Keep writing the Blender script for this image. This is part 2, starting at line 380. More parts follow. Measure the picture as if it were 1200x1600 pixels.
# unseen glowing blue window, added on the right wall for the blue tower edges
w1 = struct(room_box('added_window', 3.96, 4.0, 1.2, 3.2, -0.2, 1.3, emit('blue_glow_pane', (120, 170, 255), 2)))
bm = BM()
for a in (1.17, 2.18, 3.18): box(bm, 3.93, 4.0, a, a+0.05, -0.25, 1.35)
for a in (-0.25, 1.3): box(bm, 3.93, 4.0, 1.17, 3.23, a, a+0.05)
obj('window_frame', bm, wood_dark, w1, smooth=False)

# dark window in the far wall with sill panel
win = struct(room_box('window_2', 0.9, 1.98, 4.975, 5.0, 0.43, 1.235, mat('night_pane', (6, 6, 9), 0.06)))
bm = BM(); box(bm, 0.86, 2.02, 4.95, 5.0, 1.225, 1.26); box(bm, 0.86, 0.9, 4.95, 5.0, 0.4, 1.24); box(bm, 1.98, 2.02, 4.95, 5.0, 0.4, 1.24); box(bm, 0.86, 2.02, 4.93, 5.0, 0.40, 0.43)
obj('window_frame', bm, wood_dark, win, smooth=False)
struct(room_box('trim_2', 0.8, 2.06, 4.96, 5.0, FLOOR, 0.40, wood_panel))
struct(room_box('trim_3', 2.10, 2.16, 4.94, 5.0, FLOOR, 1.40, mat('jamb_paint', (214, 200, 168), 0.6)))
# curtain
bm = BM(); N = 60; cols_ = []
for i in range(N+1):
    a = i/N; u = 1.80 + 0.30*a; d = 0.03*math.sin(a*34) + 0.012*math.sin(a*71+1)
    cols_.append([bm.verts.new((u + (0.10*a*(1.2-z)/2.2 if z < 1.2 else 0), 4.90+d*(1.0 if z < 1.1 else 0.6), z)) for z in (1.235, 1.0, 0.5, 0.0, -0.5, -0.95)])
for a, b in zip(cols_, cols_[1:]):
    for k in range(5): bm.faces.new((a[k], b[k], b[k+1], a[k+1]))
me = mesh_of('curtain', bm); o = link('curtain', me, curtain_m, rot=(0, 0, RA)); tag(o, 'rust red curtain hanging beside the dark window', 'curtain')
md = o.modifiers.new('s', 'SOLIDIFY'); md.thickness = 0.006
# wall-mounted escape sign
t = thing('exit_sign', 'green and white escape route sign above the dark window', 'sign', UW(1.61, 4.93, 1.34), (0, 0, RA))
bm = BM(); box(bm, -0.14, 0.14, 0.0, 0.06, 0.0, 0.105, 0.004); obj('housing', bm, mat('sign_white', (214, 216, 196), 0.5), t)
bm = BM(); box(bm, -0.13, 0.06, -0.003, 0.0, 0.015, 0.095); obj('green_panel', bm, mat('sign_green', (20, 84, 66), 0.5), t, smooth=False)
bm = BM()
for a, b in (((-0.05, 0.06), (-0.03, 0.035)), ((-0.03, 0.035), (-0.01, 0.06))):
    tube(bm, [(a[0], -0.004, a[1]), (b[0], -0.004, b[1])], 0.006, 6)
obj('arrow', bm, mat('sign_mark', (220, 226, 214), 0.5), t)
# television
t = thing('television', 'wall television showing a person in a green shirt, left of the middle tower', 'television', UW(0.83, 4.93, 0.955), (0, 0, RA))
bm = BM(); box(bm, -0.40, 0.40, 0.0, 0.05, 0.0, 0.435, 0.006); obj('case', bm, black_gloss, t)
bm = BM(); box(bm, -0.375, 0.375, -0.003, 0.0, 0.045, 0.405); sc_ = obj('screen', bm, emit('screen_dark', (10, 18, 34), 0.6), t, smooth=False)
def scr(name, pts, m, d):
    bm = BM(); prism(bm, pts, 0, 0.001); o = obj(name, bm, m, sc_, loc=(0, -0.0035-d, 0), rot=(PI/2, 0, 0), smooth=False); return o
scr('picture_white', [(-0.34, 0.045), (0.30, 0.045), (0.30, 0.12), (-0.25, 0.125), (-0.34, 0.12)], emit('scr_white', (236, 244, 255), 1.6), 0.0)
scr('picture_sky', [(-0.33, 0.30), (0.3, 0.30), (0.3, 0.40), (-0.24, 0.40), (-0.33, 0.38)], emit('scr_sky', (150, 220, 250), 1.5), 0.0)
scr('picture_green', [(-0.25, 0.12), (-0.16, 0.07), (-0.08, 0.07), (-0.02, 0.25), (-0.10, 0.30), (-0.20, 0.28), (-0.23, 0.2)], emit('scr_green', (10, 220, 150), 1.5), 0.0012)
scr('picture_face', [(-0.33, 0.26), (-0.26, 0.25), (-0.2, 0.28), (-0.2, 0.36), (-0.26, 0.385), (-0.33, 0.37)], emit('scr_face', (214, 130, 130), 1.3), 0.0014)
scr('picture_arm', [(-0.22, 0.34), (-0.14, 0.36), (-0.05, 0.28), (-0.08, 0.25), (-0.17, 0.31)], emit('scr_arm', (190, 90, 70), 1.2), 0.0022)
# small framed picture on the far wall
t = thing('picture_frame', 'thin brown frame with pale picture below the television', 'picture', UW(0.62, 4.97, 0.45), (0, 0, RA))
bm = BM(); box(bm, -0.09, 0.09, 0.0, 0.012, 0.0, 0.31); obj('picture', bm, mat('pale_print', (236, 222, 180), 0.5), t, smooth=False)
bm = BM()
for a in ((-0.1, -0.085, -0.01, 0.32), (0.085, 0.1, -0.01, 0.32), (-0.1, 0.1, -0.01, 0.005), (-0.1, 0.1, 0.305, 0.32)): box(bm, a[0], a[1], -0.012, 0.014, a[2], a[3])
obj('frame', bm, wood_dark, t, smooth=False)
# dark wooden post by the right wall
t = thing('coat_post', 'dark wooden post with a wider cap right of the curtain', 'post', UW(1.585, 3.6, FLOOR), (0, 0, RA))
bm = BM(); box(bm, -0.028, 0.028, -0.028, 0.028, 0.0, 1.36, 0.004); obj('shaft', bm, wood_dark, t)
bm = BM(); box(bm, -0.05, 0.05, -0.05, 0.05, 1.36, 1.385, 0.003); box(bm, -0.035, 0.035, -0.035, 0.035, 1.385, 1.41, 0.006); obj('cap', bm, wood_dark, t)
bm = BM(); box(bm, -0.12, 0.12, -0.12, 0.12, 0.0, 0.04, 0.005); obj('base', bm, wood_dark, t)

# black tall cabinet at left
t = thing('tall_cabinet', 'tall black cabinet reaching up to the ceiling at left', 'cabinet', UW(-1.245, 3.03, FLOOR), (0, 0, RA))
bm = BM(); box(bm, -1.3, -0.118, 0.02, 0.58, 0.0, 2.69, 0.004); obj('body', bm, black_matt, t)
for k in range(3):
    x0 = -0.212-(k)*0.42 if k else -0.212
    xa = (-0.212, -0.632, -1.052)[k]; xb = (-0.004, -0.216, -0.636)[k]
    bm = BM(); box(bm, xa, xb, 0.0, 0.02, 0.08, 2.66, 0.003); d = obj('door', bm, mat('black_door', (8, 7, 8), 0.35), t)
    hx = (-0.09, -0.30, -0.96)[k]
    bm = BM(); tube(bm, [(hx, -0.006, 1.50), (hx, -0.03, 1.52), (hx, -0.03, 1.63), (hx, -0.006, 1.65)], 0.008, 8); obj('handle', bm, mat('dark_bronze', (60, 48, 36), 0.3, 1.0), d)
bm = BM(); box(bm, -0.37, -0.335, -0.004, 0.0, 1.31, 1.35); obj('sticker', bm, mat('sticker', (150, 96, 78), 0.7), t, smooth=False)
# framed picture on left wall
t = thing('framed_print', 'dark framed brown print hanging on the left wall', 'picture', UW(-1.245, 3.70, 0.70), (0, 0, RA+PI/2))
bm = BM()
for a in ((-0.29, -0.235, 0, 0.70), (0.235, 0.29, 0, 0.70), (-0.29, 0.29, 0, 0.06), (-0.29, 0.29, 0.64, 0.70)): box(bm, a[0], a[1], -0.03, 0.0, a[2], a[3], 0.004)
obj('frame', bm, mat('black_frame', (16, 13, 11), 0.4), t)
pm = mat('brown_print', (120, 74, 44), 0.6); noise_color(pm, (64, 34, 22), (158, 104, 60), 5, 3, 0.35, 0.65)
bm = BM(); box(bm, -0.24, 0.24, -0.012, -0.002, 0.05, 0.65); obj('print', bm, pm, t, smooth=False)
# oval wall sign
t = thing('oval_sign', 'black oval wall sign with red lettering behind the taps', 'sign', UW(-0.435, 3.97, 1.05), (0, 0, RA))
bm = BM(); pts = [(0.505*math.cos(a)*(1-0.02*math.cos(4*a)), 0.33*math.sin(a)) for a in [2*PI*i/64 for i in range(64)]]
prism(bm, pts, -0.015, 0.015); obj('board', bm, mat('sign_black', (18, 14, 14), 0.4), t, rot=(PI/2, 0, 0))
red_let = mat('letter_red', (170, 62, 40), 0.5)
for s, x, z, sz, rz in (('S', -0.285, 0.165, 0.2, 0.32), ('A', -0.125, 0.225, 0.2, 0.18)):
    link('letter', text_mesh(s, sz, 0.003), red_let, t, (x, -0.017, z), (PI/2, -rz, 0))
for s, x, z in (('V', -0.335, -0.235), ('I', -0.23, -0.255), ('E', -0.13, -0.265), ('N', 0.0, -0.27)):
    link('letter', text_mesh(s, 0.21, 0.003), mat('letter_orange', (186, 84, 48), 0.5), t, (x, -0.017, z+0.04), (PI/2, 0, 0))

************

Your answer should be exactly the lines of the data above, from the first through the line containing "obj('window_frame', bm, wood_dark, w1, smooth=False)".

- [Response to this exercise]:
Keep writing the Blender script for this image. This is part 2, starting at line 380. More parts follow. Measure the picture as if it were 1200x1600 pixels.
# unseen glowing blue window, added on the right wall for the blue tower edges
w1 = struct(room_box('added_window', 3.96, 4.0, 1.2, 3.2, -0.2, 1.3, emit('blue_glow_pane', (120, 170, 255), 2)))
bm = BM()
for a in (1.17, 2.18, 3.18): box(bm, 3.93, 4.0, a, a+0.05, -0.25, 1.35)
for a in (-0.25, 1.3): box(bm, 3.93, 4.0, 1.17, 3.23, a, a+0.05)
obj('window_frame', bm, wood_dark, w1, smooth=False)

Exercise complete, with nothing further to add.